Imagine this scenario: You have landed the job of your dreams. Six months later, you get an e-mail, summoning you to the manager’s office. Confused, you make your way to her office. You are joined by the human resources manager, who tells you the company has discovered you were dishonest on your resumé, and as a result, you’re being fired.


Studies reveal that resumé falsification is a common event. While it is natural to expect that some form of embellishment on resumés will occur, there is a big difference between accentuating your strengths and creating new ones. When it comes to full-blown lying on your resumé, the truth is you can be fired.


When will lying on your resumé leave you looking for new work? Here are four legal points the courts will consider.


  1. The false statement must be connected to the qualifications the employer had in mind when recruiting you for the position. If the statement was about something completely unrelated to the position, you might be dishonest, but the chances are a judge won’t consider it severe enough to have cost you your job.
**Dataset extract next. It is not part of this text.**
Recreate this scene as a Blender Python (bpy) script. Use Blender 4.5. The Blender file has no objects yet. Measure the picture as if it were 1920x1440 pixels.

  2. The content of the dishonest statements is important. Some false statements are actually viewed as less serious than others. For example, exaggerating your fluency in French, in most circumstances, won’t be cause for termination, assuming it is not a requirement of that job. However, lying about having a specialized degree would probably be viewed as a serious offence, considering educational achievements are preferred considerations for most companies, regardless of the position being sought.

  3. The company must have relied on the statements. In other words, if the company would not likely have hired you but for your dishonest statement, that could justify termination.

  4. The company’s reliance on your false statement must have been reasonable. If your statement was entirely unbelievable to most people, yet the company was wilfully blind or simply ignorant of obvious facts, it will have a more difficult time justifying the decision to terminate your employment after the fact.

The law implies that not every act of dishonesty can lead to termination. Often, context can come before content and a mere error in judgment can be overlooked, especially if there were mitigating circumstances, or an otherwise valid explanation. When it comes to your resumé, however, it’s best to stick to the truth.